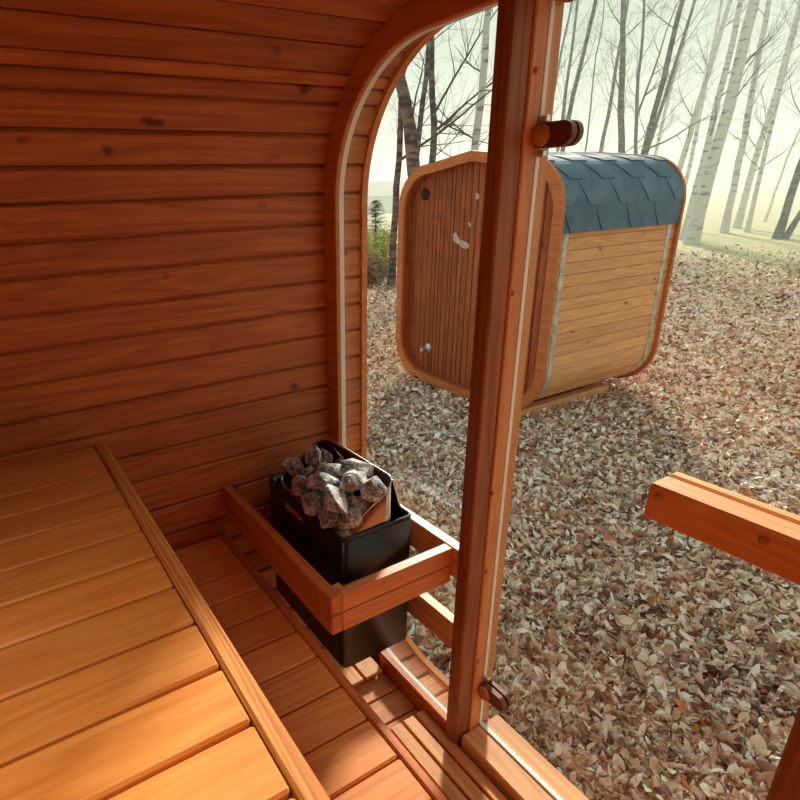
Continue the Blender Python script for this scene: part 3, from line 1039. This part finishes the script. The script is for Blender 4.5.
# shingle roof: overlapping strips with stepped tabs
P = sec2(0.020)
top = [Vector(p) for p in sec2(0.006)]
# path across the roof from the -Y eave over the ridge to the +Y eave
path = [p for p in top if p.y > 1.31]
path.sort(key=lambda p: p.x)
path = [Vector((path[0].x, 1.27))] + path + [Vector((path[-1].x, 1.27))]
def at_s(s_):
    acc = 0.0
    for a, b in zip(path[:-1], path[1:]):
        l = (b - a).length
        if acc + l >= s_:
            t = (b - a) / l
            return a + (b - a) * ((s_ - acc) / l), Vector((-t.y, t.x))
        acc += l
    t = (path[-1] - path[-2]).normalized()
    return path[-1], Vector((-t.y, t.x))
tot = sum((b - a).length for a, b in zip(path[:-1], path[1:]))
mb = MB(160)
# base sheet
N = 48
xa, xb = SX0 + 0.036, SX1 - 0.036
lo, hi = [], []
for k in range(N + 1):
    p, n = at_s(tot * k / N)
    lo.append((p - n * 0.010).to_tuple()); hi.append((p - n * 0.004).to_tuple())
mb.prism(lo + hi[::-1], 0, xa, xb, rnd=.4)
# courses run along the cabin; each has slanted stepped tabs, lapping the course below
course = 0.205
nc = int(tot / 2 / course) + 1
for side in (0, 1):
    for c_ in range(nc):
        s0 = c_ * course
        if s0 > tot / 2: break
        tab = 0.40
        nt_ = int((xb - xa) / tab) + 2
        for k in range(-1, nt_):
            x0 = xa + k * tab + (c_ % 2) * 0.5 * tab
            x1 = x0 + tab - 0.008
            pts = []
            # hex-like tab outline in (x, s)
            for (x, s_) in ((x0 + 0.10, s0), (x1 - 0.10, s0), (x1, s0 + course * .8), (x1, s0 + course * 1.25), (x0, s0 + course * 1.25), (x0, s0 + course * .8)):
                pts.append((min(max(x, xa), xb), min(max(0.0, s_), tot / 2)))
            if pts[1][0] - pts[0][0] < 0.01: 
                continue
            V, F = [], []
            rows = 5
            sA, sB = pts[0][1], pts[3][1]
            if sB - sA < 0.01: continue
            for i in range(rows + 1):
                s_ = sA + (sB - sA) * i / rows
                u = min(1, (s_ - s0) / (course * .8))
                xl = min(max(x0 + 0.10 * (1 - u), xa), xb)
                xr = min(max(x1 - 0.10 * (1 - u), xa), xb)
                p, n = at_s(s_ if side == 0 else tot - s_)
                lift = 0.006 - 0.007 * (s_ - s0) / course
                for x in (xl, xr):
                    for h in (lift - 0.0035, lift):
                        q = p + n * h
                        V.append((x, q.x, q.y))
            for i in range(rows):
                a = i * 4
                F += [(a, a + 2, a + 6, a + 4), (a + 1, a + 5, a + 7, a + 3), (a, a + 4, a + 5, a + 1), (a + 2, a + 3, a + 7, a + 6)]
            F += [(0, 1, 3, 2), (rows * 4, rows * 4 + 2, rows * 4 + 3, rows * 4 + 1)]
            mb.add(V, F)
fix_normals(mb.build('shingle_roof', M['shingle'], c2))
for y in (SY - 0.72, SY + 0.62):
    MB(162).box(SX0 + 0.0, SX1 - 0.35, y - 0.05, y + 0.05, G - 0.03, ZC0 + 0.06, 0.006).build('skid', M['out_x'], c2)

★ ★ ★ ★

### WORK TO BE COMPLETED
Tally the lines of the listing above that include the word "from". Answer with the number alone.

### WORKED ANSWER
2